Set down the data below from its first line to the line holding "SC.camera = cam", inclusive; omit all pictures.
»»
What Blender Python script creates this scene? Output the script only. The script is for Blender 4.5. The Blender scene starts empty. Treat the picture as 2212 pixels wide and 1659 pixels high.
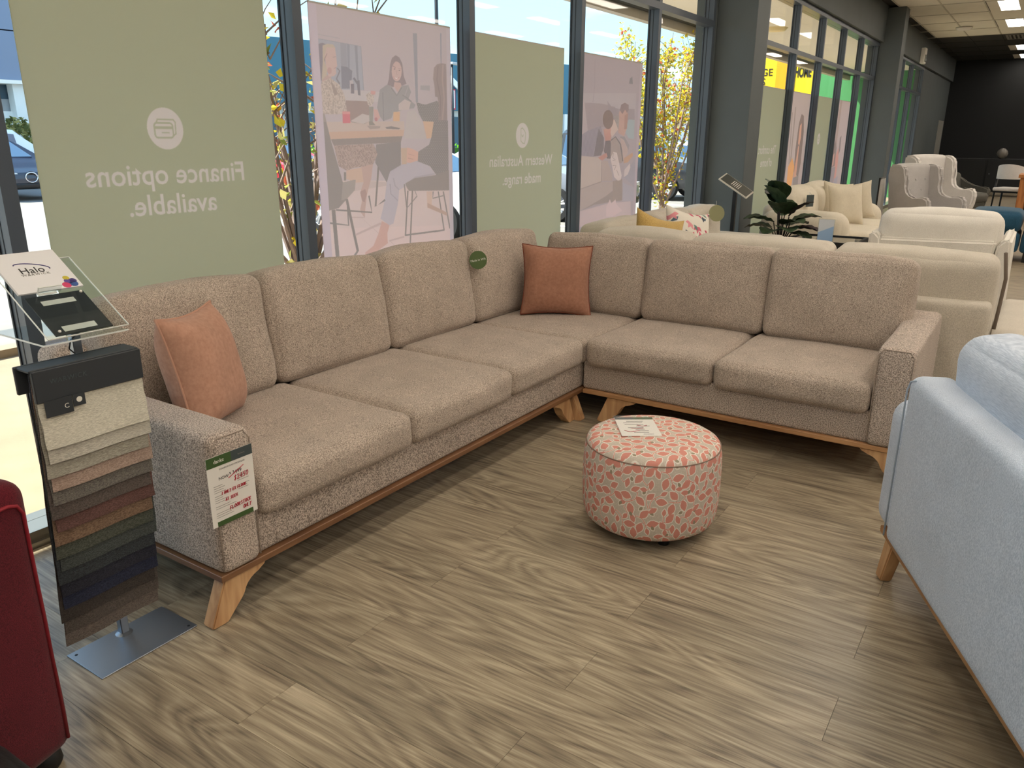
import bpy, bmesh, math, random
import numpy as np
from mathutils import Vector, Matrix, noise as mnoise

random.seed(7)
SC = bpy.context.scene
COL = SC.collection
PI = math.pi

# ------------------------------------------------------------------ camera, sky, sun, exposure
cd = bpy.data.cameras.new('camera')
cam = bpy.data.objects.new('camera', cd)
COL.objects.link(cam)
yaw, pitch, roll = 0.98596671, 0.30546529, 0.00437977
fw = Vector((math.sin(yaw) * math.cos(pitch), math.cos(yaw) * math.cos(pitch), -math.sin(pitch)))
r0 = Vector((math.cos(yaw), -math.sin(yaw), 0))
u0 = r0.cross(fw)
rt = math.cos(roll) * r0 + math.sin(roll) * u0
up = -math.sin(roll) * r0 + math.cos(roll) * u0
mw = Matrix(((rt.x, up.x, -fw.x, 0), (rt.y, up.y, -fw.y, 0), (rt.z, up.z, -fw.z, 1.5), (0, 0, 0, 1)))
cam.matrix_world = mw
cd.sensor_fit = 'HORIZONTAL'
cd.sensor_width = 36.0
cd.lens = 36.0 * 1687.21 / 2212.0
cd.clip_start = 0.05
cd.clip_end = 400
SC.camera = cam

SUN_DIR = Vector((0.35, -0.55, -0.80)).normalized()      # travel direction of the sunlight
world = bpy.data.worlds.new('world')
SC.world = world
world.use_nodes = True
wn, wl = world.node_tree.nodes, world.node_tree.links
wn.clear()
wout = wn.new('ShaderNodeOutputWorld')
wbg = wn.new('ShaderNodeBackground')
tco = wn.new('ShaderNodeTexCoord')
sep = wn.new('ShaderNodeSeparateXYZ')
wl.new(tco.outputs['Generated'], sep.inputs[0])
ramp = wn.new('ShaderNodeValToRGB')
ramp.color_ramp.elements[0].position = 0.0
ramp.color_ramp.elements[0].color = (0.42, 0.70, 0.92, 1)
ramp.color_ramp.elements[1].position = 0.9
ramp.color_ramp.elements[1].color = (0.16, 0.38, 0.78, 1)
e = ramp.color_ramp.elements.new(0.22)
e.color = (0.34, 0.64, 0.92, 1)
wl.new(sep.outputs['Z'], ramp.inputs[0])
wmap = wn.new('ShaderNodeMapping')
wmap.inputs['Scale'].default_value = (2.2, 2.2, 9.0)
wl.new(tco.outputs['Generated'], wmap.inputs[0])
wno = wn.new('ShaderNodeTexNoise')
wno.inputs['Scale'].default_value = 1.6
wno.inputs['Detail'].default_value = 6
wl.new(wmap.outputs[0], wno.inputs['Vector'])
wr2 = wn.new('ShaderNodeValToRGB')
wr2.color_ramp.elements[0].position = 0.48
wr2.color_ramp.elements[1].position = 0.68
wl.new(wno.outputs['Fac'], wr2.inputs[0])
wmx = wn.new('ShaderNodeMix')
wmx.data_type = 'RGBA'
wl.new(wr2.outputs[0], wmx.inputs[0])
wl.new(ramp.outputs[0], wmx.inputs[6])
wmx.inputs[7].default_value = (0.9, 0.95, 1.0, 1)
wl.new(wmx.outputs[2], wbg.inputs['Color'])
wbg.inputs['Strength'].default_value = 1.0
wl.new(wbg.outputs[0], wout.inputs[0])

sl = bpy.data.lights.new('sun', 'SUN')
sl.energy = 7.0
sl.angle = 0.009
sl.color = (1.0, 0.95, 0.86)
sun = bpy.data.objects.new('sun', sl)
COL.objects.link(sun)
sun.rotation_euler = SUN_DIR.to_track_quat('-Z', 'Y').to_euler()
LAMP_STRENGTH = 6.5                                        # the ceiling panels

SC.view_settings.view_transform = 'Standard'
SC.view_settings.look = 'None'
SC.view_settings.exposure = 1.35
SC.view_settings.gamma = 1.0
SC.view_settings.use_curve_mapping = False

# ------------------------------------------------------------------ materials
def lin(c):
    out = []
    for v in c[:3]:
        v = v / 255.0
        out.append(v / 12.92 if v <= 0.04045 else ((v + 0.055) / 1.055) ** 2.4)
    return (out[0], out[1], out[2], 1.0)

def base(name):
    m = bpy.data.materials.new(name)
    m.use_nodes = True
    nt = m.node_tree
    return m, nt, nt.nodes['Principled BSDF']

def M(name, rgb, rough=0.6, var=0.0, vs=6.0, bump=0.0, bs=60.0, metal=0.0, spec=0.4, stretch=None, sheen=0.0, vor=False, emit=0.0):
    m, nt, b = base(name)
    c = lin(rgb)
    b.inputs['Base Color'].default_value = c
    b.inputs['Roughness'].default_value = rough
    b.inputs['Metallic'].default_value = metal
    b.inputs['Specular IOR Level'].default_value = spec
    if sheen:
        b.inputs['Sheen Weight'].default_value = sheen
    if emit:
        b.inputs['Emission Color'].default_value = c
        b.inputs['Emission Strength'].default_value = emit
    if var or bump:
        tc = nt.nodes.new('ShaderNodeTexCoord')
        mp = nt.nodes.new('ShaderNodeMapping')
        nt.links.new(tc.outputs['Object'], mp.inputs[0])
        if stretch:
            mp.inputs['Scale'].default_value = stretch
    if var:
        no = nt.nodes.new('ShaderNodeTexNoise')
        no.inputs['Scale'].default_value = vs
        no.inputs['Detail'].default_value = 4
        nt.links.new(mp.outputs[0], no.inputs['Vector'])
        rp = nt.nodes.new('ShaderNodeValToRGB')
        rp.color_ramp.elements[0].position = 0.3
        rp.color_ramp.elements[1].position = 0.7
        rp.color_ramp.elements[0].color = tuple(c[i] * (1 - var) for i in range(3)) + (1,)
        rp.color_ramp.elements[1].color = tuple(min(1, c[i] * (1 + var)) for i in range(3)) + (1,)
        nt.links.new(no.outputs['Fac'], rp.inputs[0])
        nt.links.new(rp.outputs[0], b.inputs['Base Color'])
    if bump:
        if vor:
            n2 = nt.nodes.new('ShaderNodeTexVoronoi')
            out = n2.outputs['Distance']
        else:
            n2 = nt.nodes.new('ShaderNodeTexNoise')
            n2.inputs['Detail'].default_value = 3
            out = n2.outputs['Fac']
        n2.inputs['Scale'].default_value = bs
        nt.links.new(mp.outputs[0], n2.inputs['Vector'])
        bp = nt.nodes.new('ShaderNodeBump')
        bp.inputs['Strength'].default_value = bump
        bp.inputs['Distance'].default_value = 0.004
        nt.links.new(out, bp.inputs['Height'])
        nt.links.new(bp.outputs[0], b.inputs['Normal'])
    return m

def fabric(name, dark, light, scale=320.0, bump=0.5, large=0.10, stretch=(1, 1, 1), thr=(0.38, 0.62), dist=0.004, weave=0.0):
    """Woven or boucle cloth: two yarn tones, slow unevenness, nubby relief."""
    m, nt, b = base(name)
    N, L = nt.nodes, nt.links
    b.inputs['Roughness'].default_value = 0.9
    b.inputs['Specular IOR Level'].default_value = 0.15
    b.inputs['Sheen Weight'].default_value = 0.15
    tc = N.new('ShaderNodeTexCoord')
    mp = N.new('ShaderNodeMapping')
    mp.inputs['Scale'].default_value = stretch
    L.new(tc.outputs['Object'], mp.inputs[0])
    no = N.new('ShaderNodeTexNoise')
    no.inputs['Scale'].default_value = scale
    no.inputs['Detail'].default_value = 2.5
    no.inputs['Roughness'].default_value = 0.6
    L.new(mp.outputs[0], no.inputs['Vector'])
    rp = N.new('ShaderNodeValToRGB')
    rp.color_ramp.elements[0].position = thr[0]
    rp.color_ramp.elements[1].position = thr[1]
    rp.color_ramp.elements[0].color = lin(dark)
    rp.color_ramp.elements[1].color = lin(light)
    L.new(no.outputs['Fac'], rp.inputs[0])
    n2 = N.new('ShaderNodeTexNoise')
    n2.inputs['Scale'].default_value = 7.0
    n2.inputs['Detail'].default_value = 4
    L.new(tc.outputs['Object'], n2.inputs['Vector'])
    mr = N.new('ShaderNodeMapRange')
    mr.inputs['From Min'].default_value = 0.3
    mr.inputs['From Max'].default_value = 0.7
    mr.inputs['To Min'].default_value = 1 - large
    mr.inputs['To Max'].default_value = 1 + large
    L.new(n2.outputs['Fac'], mr.inputs['Value'])
    hsv = N.new('ShaderNodeHueSaturation')
    L.new(mr.outputs[0], hsv.inputs['Value'])
    L.new(rp.outputs[0], hsv.inputs['Color'])
    L.new(hsv.outputs[0], b.inputs['Base Color'])
    bp = N.new('ShaderNodeBump')
    bp.inputs['Strength'].default_value = bump
    bp.inputs['Distance'].default_value = dist
    L.new(no.outputs['Fac'], bp.inputs['Height'])
    L.new(bp.outputs[0], b.inputs['Normal'])
    return m

def wood(name, c1, c2, scale=9.0, axis=(1, 1, 0.08), rough=0.45, rand=False):
    m, nt, b = base(name)
    N, L = nt.nodes, nt.links
    b.inputs['Roughness'].default_value = rough
    tc = N.new('ShaderNodeTexCoord')
    mp = N.new('ShaderNodeMapping')
    mp.inputs['Scale'].default_value = axis
    L.new(tc.outputs['Object'], mp.inputs[0])
    no = N.new('ShaderNodeTexNoise')
    no.inputs['Scale'].default_value = scale * 6
    no.inputs['Detail'].default_value = 5
    no.inputs['Distortion'].default_value = 0.6
    L.new(mp.outputs[0], no.inputs['Vector'])
    rp = N.new('ShaderNodeValToRGB')
    rp.color_ramp.elements[0].position = 0.32
    rp.color_ramp.elements[1].position = 0.68
    rp.color_ramp.elements[0].color = lin(c1)
    rp.color_ramp.elements[1].color = lin(c2)
    L.new(no.outputs['Fac'], rp.inputs[0])
    L.new(rp.outputs[0], b.inputs['Base Color'])
    return m

def floor_wood(name):
    """Grey-brown vinyl plank: grain along the plank, cathedral figure, a tone of its own per plank."""
    m, nt, b = base(name)
    N, L = nt.nodes, nt.links
    b.inputs['Roughness'].default_value = 0.33
    b.inputs['Specular IOR Level'].default_value = 0.45
    tc = N.new('ShaderNodeTexCoord')
    oi = N.new('ShaderNodeObjectInfo')
    mul = N.new('ShaderNodeVectorMath'); mul.operation = 'SCALE'
    mul.inputs[0].default_value = (3.7, 9.1, 5.3)
    L.new(oi.outputs['Random'], mul.inputs['Scale'])
    add = N.new('ShaderNodeVectorMath'); add.operation = 'ADD'
    L.new(tc.outputs['Object'], add.inputs[0])
    L.new(mul.outputs[0], add.inputs[1])
    def nz(scale, sc, det, dist):
        mp = N.new('ShaderNodeMapping')
        mp.inputs['Scale'].default_value = sc
        L.new(add.outputs[0], mp.inputs[0])
        n = N.new('ShaderNodeTexNoise')
        n.inputs['Scale'].default_value = scale
        n.inputs['Detail'].default_value = det
        n.inputs['Distortion'].default_value = dist
        L.new(mp.outputs[0], n.inputs['Vector'])
        return n
    warp = nz(5.0, (1.0, 0.15, 1), 1.2, 0.15)
    # rings: contour lines of a slow field stretched along the plank
    m1 = N.new('ShaderNodeMath'); m1.operation = 'MULTIPLY'; m1.inputs[1].default_value = 40.0
    L.new(warp.outputs['Fac'], m1.inputs[0])
    sx = N.new('ShaderNodeSeparateXYZ'); L.new(add.outputs[0], sx.inputs[0])
    m3 = N.new('ShaderNodeMath'); m3.operation = 'MULTIPLY_ADD'; m3.inputs[1].default_value = 16.0
    L.new(sx.outputs['X'], m3.inputs[0]); L.new(m1.outputs[0], m3.inputs[2])
    m2 = N.new('ShaderNodeMath'); m2.operation = 'PINGPONG'; m2.inputs[1].default_value = 1.0
    L.new(m3.outputs[0], m2.inputs[0])
    fine = nz(170.0, (1.0, 0.03, 1), 4, 0.3)
    mid = nz(22.0, (1.0, 0.10, 1), 6, 0.9)
    a1 = N.new('ShaderNodeMath'); a1.operation = 'MULTIPLY_ADD'; a1.inputs[1].default_value = 0.13
    L.new(m2.outputs[0], a1.inputs[0])
    a2 = N.new('ShaderNodeMath'); a2.operation = 'MULTIPLY_ADD'; a2.inputs[1].default_value = 0.46
    L.new(fine.outputs['Fac'], a2.inputs[0])
    a3 = N.new('ShaderNodeMath'); a3.operation = 'MULTIPLY'; a3.inputs[1].default_value = 0.42
    L.new(mid.outputs['Fac'], a3.inputs[0])
    L.new(a3.outputs[0], a2.inputs[2])
    L.new(a2.outputs[0], a1.inputs[2])
    rp = N.new('ShaderNodeValToRGB')
    rp.color_ramp.elements[0].position = 0.32
    rp.color_ramp.elements[1].position = 0.74
    rp.color_ramp.elements[0].color = lin((96, 84, 70))
    rp.color_ramp.elements[1].color = lin((194, 181, 154))
    ee = rp.color_ramp.elements.new(0.52)
    ee.color = lin((152, 138, 114))
    L.new(a1.outputs[0], rp.inputs[0])
    mr = N.new('ShaderNodeMapRange')
    mr.inputs['To Min'].default_value = 0.9
    mr.inputs['To Max'].default_value = 1.08
    L.new(oi.outputs['Random'], mr.inputs['Value'])
    hsv = N.new('ShaderNodeHueSaturation')
    hsv.inputs['Saturation'].default_value = 0.92
    L.new(mr.outputs[0], hsv.inputs['Value'])
    L.new(rp.outputs[0], hsv.inputs['Color'])
    L.new(hsv.outputs[0], b.inputs['Base Color'])
    bp = N.new('ShaderNodeBump'); bp.inputs['Strength'].default_value = 0.08; bp.inputs['Distance'].default_value = 0.002
    L.new(fine.outputs['Fac'], bp.inputs['Height'])
    L.new(bp.outputs[0], b.inputs['Normal'])
    return m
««
### SOLUTION TO THE EXERCISE
What Blender Python script creates this scene? Output the script only. The script is for Blender 4.5. The Blender scene starts empty. Treat the picture as 2212 pixels wide and 1659 pixels high.
import bpy, bmesh, math, random
import numpy as np
from mathutils import Vector, Matrix, noise as mnoise

random.seed(7)
SC = bpy.context.scene
COL = SC.collection
PI = math.pi

# ------------------------------------------------------------------ camera, sky, sun, exposure
cd = bpy.data.cameras.new('camera')
cam = bpy.data.objects.new('camera', cd)
COL.objects.link(cam)
yaw, pitch, roll = 0.98596671, 0.30546529, 0.00437977
fw = Vector((math.sin(yaw) * math.cos(pitch), math.cos(yaw) * math.cos(pitch), -math.sin(pitch)))
r0 = Vector((math.cos(yaw), -math.sin(yaw), 0))
u0 = r0.cross(fw)
rt = math.cos(roll) * r0 + math.sin(roll) * u0
up = -math.sin(roll) * r0 + math.cos(roll) * u0
mw = Matrix(((rt.x, up.x, -fw.x, 0), (rt.y, up.y, -fw.y, 0), (rt.z, up.z, -fw.z, 1.5), (0, 0, 0, 1)))
cam.matrix_world = mw
cd.sensor_fit = 'HORIZONTAL'
cd.sensor_width = 36.0
cd.lens = 36.0 * 1687.21 / 2212.0
cd.clip_start = 0.05
cd.clip_end = 400
SC.camera = cam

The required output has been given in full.